I do a lot with Stalkers lately? I don’t know why, but I really jam with Homecoming Stalkers. They’re efficient at their job and their big drawback of lacking AOE is usually the first thing I try to overcome somehow. In this case, I was coming at the character with a theme, not a mechanical plan. I wanted a character who could kick very hard, and that meant Martial Arts. I wound up checking out an unused option on my spreadsheet, and that brought me to a Martial Arts/Willpower Stalker.

Her build is what I think of as a ‘pretty standard’ build, cost-wise and power-wise.

  • Soft-capped defense to Smashing and Lethal
  • 32+% defense to Fire, Cold, Energy, Negative and Melee
  • 60% resistance to Smashing and Lethal
  • A truly ludicrous quantity of HP (+50% of her base)
  • Ridiculous endurance recovery
  • Permanent Hasten (150% global recharge)

If you want to look at the build, it’s here.

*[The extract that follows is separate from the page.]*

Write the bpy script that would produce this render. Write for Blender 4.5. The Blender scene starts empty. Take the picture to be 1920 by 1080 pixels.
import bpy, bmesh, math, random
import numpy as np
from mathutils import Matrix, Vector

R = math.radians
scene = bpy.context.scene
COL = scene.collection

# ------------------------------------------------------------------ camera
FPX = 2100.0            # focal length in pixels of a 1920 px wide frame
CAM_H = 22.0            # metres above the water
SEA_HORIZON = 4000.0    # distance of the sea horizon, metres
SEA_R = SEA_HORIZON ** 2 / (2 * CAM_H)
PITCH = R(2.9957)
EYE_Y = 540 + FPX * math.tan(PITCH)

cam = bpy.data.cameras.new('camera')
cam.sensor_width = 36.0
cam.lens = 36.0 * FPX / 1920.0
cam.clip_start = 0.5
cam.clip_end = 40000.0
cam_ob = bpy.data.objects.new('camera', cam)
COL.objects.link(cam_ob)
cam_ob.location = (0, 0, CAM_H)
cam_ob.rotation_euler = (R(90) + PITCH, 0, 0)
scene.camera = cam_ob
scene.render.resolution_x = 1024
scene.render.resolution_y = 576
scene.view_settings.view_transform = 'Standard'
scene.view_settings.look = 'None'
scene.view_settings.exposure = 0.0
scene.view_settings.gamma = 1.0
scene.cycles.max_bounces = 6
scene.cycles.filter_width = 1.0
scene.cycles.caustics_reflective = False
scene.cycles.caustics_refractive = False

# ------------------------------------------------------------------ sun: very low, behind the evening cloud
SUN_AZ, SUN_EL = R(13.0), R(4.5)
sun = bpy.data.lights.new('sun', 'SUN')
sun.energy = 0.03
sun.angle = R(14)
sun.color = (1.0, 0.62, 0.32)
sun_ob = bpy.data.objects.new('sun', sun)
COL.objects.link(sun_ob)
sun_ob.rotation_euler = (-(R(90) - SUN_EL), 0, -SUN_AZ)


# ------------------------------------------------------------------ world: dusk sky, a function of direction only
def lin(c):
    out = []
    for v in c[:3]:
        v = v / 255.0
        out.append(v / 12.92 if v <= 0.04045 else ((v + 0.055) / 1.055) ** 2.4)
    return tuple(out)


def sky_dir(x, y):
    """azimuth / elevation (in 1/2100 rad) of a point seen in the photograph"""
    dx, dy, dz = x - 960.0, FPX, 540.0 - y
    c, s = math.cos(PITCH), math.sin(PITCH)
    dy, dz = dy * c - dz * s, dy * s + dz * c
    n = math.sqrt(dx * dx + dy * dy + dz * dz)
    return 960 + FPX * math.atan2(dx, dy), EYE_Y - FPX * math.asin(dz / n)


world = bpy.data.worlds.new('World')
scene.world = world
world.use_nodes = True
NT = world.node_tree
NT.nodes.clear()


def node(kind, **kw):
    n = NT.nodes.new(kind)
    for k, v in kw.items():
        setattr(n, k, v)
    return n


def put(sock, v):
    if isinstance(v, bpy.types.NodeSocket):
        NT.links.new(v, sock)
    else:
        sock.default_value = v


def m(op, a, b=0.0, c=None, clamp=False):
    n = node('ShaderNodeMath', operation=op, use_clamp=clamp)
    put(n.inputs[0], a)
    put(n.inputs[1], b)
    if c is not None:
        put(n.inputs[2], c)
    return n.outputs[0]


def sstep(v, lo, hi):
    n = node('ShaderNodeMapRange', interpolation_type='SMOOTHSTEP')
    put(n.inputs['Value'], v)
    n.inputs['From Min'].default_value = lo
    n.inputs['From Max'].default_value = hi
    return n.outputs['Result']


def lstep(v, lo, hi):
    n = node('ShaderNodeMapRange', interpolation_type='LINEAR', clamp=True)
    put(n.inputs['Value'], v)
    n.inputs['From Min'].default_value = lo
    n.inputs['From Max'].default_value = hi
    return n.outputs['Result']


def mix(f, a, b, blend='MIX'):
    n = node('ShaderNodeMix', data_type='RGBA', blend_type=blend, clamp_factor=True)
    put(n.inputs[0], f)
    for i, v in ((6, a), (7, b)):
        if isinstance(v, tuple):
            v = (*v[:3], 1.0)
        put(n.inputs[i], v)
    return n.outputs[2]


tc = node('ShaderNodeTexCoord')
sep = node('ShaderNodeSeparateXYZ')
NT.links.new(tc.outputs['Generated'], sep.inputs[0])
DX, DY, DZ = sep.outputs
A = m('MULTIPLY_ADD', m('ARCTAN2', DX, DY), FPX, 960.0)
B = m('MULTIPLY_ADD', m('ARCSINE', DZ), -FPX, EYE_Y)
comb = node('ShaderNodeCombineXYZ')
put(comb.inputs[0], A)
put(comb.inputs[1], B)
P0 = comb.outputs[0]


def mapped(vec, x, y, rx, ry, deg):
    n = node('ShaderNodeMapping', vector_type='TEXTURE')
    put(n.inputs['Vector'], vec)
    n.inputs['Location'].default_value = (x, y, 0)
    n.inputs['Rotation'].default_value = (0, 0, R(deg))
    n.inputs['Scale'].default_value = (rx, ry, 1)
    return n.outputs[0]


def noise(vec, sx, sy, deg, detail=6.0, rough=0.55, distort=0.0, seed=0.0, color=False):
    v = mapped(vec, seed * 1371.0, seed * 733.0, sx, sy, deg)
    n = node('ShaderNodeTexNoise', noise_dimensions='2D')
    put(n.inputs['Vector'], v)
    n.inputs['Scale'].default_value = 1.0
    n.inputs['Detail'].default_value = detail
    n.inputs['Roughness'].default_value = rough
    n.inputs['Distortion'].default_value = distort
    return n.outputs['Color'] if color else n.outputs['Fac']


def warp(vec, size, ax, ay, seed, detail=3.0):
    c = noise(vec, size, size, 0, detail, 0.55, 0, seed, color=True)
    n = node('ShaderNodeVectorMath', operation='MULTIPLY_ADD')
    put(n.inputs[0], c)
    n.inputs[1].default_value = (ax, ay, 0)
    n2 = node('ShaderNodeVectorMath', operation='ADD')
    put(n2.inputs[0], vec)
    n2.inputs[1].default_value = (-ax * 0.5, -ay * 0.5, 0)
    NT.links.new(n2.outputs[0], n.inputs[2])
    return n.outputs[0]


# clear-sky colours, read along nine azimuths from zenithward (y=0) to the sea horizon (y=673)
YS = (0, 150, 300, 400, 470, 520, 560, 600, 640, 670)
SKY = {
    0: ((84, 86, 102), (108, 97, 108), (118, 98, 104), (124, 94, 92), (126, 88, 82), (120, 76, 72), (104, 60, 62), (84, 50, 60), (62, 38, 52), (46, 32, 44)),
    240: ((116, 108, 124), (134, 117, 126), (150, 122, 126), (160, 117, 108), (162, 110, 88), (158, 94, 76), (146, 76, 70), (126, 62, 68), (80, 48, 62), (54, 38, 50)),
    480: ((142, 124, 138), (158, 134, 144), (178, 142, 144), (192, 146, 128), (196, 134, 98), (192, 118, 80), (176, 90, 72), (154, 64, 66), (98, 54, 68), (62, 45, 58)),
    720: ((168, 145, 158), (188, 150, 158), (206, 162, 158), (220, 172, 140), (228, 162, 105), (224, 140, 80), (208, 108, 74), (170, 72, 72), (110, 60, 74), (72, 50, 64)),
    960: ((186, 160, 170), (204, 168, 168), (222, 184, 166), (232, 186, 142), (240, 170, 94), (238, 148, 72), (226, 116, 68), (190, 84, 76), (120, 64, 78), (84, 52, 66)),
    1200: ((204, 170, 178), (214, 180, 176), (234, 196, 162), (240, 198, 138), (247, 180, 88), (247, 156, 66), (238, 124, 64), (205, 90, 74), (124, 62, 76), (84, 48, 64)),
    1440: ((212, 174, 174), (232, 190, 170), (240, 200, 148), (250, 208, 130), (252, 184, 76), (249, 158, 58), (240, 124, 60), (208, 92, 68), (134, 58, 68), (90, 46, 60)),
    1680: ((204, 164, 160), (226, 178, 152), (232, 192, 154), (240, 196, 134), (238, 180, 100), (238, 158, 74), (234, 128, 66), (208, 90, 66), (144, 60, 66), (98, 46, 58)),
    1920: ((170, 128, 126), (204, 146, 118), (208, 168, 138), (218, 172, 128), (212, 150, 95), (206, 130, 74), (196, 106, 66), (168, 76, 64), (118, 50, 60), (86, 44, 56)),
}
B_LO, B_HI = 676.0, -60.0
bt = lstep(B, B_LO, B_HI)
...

That’s not all there is about her mechanically. For one thing, I did not get the name WILD HARE or wild hare. Instead, I am using a known cheeky trick – technically, her name is wiid hare, or, in all caps, WIID HARE.

Also, she’s a character who can make use of the variety of character costumes you can get in City of Heroes. She has one predominant look, her hero identity with the rabbit ears out. Then, there’s her ‘casual’ look that’s meant to hide her as a normal ordinary citizen. Then there’s the infiltrator look, as a symbiote monster, and then there’s a look for concealing that.

When you have ten character costume slots, you can play with a lot of them. Plus, she’s dark-skinned, because of her inspiration (and yes, that’s obvious, I know, more on that later), that means I can use the dark clothes textures and give her heavily defined abs, adding to the ‘muscle hero’ feel.

History

Alright, first things first, there’s a very obvious element of Wild Hare’s look if you’ve been on the internet recently. In My Hero Academia, there’s a character called Mirko/Rumi, who is, well, she’s a bunny girl. She’s a dark-skinned, unstoppable bunny girl who beats the shit out of people with powerful kicking legs.

I haven’t read My Hero Academia, but I thought this character looked cool as hell, and that’s why all I knew about the character at first was the combination of ‘bunny’ and ‘kicking things in the face.’ A bunny who wasn’t timid or cutesy, but instead played with the way that a rabbit was both a symbol of luck and something I associate with a relentless urge to survive.

Anyway, that’s all I needed to start.

The actual place in the story, the idea of the symbiote, that was a result of one of the most fun things about shared RP spaces. See, I do have another character in that ‘symbiote’ creative space, Astray. And Astray got involved with my friend’s character, Gabrielle. Gabrielle and Astray did a detective story, in which both players threw in things that we thought would make the story more exciting. Then that meant there was a common link and now that introduced a character, Rie, who was related to the symbiotes that started with Astray.

When Rie’s story then expanded to include the Chameleon and Superbrava, there was a need for the symbiote story to expand, and that meant that this extra dimension to my cool tough bunny lady came up, with this whole story arc that related to the symbiotes. That meant she had a secret, and that secret worked with the existing secret identity, and expanded on it, and that’s cool too.

One of the things I love about this kind of play, is the way that these stories can develop and emerge, just as long as you trust and share with the people around you. The story is more real, because I trusted in someone else with parts of it, because I included their ideas along with mine.

No great conclusion. Just thinking about how cool all my friends are.